Given task –
What is the number of lines containing the word "Write"? Give that number alone.
** Begin Materials provided **
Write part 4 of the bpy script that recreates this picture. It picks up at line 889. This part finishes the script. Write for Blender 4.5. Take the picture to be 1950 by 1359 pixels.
** End Materials provided **
** Begin Materials provided **
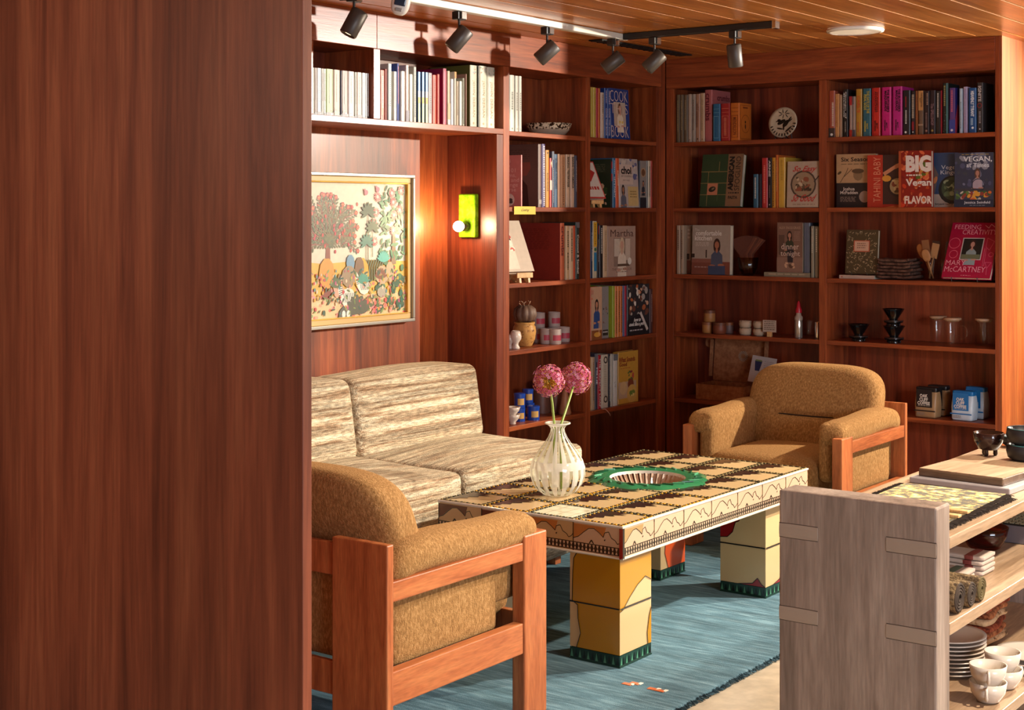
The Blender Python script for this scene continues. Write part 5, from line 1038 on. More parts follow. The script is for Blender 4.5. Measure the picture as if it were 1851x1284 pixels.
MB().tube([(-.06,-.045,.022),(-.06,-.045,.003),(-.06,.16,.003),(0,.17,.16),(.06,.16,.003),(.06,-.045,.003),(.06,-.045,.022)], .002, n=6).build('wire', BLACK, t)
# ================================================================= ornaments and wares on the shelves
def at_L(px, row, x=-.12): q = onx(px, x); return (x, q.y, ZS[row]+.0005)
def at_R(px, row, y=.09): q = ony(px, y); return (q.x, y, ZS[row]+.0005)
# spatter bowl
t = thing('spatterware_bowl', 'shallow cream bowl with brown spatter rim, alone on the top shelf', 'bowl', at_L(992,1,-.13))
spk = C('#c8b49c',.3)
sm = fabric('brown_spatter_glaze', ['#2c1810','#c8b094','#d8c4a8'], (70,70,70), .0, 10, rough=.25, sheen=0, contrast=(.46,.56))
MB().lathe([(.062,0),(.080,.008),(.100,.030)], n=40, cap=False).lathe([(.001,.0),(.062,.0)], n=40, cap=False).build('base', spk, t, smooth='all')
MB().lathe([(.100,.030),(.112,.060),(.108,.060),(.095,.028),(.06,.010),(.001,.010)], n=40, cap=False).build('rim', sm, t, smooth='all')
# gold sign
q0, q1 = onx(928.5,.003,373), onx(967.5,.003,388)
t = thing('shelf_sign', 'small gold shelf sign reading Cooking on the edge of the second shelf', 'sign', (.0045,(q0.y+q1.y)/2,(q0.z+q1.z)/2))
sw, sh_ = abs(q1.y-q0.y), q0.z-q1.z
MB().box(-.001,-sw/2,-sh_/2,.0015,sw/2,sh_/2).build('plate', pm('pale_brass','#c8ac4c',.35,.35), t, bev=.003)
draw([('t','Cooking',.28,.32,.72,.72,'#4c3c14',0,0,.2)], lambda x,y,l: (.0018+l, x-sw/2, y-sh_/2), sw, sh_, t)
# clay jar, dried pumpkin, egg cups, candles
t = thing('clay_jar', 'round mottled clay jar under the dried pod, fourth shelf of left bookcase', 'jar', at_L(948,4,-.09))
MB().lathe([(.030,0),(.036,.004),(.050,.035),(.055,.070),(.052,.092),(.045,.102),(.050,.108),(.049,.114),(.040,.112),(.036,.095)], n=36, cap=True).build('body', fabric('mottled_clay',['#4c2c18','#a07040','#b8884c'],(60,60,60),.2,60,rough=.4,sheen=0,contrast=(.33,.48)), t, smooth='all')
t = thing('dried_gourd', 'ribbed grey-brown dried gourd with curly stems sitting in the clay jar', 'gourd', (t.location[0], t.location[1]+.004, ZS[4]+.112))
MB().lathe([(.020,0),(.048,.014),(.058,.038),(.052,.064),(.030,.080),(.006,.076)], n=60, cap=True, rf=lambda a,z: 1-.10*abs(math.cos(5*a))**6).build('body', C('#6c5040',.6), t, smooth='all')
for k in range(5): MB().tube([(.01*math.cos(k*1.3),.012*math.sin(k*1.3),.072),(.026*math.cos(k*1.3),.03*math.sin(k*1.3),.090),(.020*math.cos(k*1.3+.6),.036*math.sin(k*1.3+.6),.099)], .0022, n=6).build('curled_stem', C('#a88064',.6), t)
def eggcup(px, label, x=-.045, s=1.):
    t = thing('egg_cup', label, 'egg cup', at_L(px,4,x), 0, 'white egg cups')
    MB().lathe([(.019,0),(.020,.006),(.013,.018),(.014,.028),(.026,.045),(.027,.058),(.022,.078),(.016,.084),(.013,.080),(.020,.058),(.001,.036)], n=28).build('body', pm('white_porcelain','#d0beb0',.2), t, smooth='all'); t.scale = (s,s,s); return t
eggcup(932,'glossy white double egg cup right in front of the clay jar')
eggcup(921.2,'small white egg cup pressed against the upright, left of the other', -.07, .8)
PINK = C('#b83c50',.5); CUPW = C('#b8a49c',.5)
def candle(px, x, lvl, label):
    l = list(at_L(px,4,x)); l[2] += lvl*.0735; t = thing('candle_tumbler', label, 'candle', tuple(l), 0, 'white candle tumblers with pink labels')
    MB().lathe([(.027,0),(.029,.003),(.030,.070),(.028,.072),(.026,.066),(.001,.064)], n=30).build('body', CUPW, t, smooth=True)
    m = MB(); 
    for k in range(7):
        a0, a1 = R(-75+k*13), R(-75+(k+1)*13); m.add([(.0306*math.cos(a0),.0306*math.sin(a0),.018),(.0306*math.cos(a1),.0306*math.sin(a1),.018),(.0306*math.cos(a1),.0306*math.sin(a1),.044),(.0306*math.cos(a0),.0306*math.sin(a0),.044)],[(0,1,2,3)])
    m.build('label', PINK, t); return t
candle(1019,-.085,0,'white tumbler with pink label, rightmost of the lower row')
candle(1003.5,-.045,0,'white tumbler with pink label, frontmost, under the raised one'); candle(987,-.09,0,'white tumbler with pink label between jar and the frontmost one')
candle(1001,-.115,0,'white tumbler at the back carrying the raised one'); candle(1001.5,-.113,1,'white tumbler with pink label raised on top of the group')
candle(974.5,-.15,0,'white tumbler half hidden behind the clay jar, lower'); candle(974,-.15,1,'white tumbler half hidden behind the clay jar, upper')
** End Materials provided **
Exercise result –
2